Given records:
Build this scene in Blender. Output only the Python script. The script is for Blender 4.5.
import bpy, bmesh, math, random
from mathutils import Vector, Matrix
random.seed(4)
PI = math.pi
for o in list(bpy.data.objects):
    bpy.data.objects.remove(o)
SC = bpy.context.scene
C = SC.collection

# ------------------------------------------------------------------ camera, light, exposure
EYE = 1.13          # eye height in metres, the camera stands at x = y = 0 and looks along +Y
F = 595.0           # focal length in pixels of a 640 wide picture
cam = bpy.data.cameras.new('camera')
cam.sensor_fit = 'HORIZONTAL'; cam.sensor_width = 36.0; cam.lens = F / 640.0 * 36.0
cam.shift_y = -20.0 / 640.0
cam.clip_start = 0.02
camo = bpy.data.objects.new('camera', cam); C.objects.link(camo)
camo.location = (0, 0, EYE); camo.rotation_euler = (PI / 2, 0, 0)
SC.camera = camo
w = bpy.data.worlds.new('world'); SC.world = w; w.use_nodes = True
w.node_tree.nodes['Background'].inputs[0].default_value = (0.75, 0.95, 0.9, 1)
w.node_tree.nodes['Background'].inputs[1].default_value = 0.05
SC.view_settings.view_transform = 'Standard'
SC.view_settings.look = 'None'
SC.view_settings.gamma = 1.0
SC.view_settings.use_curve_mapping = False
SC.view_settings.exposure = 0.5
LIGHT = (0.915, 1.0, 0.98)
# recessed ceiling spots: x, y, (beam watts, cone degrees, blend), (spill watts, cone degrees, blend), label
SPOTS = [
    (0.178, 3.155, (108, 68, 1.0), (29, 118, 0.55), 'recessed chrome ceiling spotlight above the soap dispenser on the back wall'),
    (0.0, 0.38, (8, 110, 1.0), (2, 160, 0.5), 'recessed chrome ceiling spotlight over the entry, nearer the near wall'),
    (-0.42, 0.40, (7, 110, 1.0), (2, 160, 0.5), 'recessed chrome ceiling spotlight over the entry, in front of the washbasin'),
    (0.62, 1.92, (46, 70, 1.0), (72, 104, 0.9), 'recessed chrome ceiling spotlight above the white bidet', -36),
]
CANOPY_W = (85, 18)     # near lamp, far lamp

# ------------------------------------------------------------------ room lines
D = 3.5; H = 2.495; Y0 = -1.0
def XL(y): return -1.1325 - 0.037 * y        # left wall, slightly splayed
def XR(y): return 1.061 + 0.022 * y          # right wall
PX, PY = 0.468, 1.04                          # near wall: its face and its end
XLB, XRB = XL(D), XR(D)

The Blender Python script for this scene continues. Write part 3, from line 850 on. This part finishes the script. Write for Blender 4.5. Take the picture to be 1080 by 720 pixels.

What this task involves:
Each line from the top of the material above through the line with "CANOPY_W = (85, 18)" must be echoed exactly, and no other line.

The solution:
Build this scene in Blender. Output only the Python script. The script is for Blender 4.5.
import bpy, bmesh, math, random
from mathutils import Vector, Matrix
random.seed(4)
PI = math.pi
for o in list(bpy.data.objects):
    bpy.data.objects.remove(o)
SC = bpy.context.scene
C = SC.collection

# ------------------------------------------------------------------ camera, light, exposure
EYE = 1.13          # eye height in metres, the camera stands at x = y = 0 and looks along +Y
F = 595.0           # focal length in pixels of a 640 wide picture
cam = bpy.data.cameras.new('camera')
cam.sensor_fit = 'HORIZONTAL'; cam.sensor_width = 36.0; cam.lens = F / 640.0 * 36.0
cam.shift_y = -20.0 / 640.0
cam.clip_start = 0.02
camo = bpy.data.objects.new('camera', cam); C.objects.link(camo)
camo.location = (0, 0, EYE); camo.rotation_euler = (PI / 2, 0, 0)
SC.camera = camo
w = bpy.data.worlds.new('world'); SC.world = w; w.use_nodes = True
w.node_tree.nodes['Background'].inputs[0].default_value = (0.75, 0.95, 0.9, 1)
w.node_tree.nodes['Background'].inputs[1].default_value = 0.05
SC.view_settings.view_transform = 'Standard'
SC.view_settings.look = 'None'
SC.view_settings.gamma = 1.0
SC.view_settings.use_curve_mapping = False
SC.view_settings.exposure = 0.5
LIGHT = (0.915, 1.0, 0.98)
# recessed ceiling spots: x, y, (beam watts, cone degrees, blend), (spill watts, cone degrees, blend), label
SPOTS = [
    (0.178, 3.155, (108, 68, 1.0), (29, 118, 0.55), 'recessed chrome ceiling spotlight above the soap dispenser on the back wall'),
    (0.0, 0.38, (8, 110, 1.0), (2, 160, 0.5), 'recessed chrome ceiling spotlight over the entry, nearer the near wall'),
    (-0.42, 0.40, (7, 110, 1.0), (2, 160, 0.5), 'recessed chrome ceiling spotlight over the entry, in front of the washbasin'),
    (0.62, 1.92, (46, 70, 1.0), (72, 104, 0.9), 'recessed chrome ceiling spotlight above the white bidet', -36),
]
CANOPY_W = (85, 18)     # near lamp, far lamp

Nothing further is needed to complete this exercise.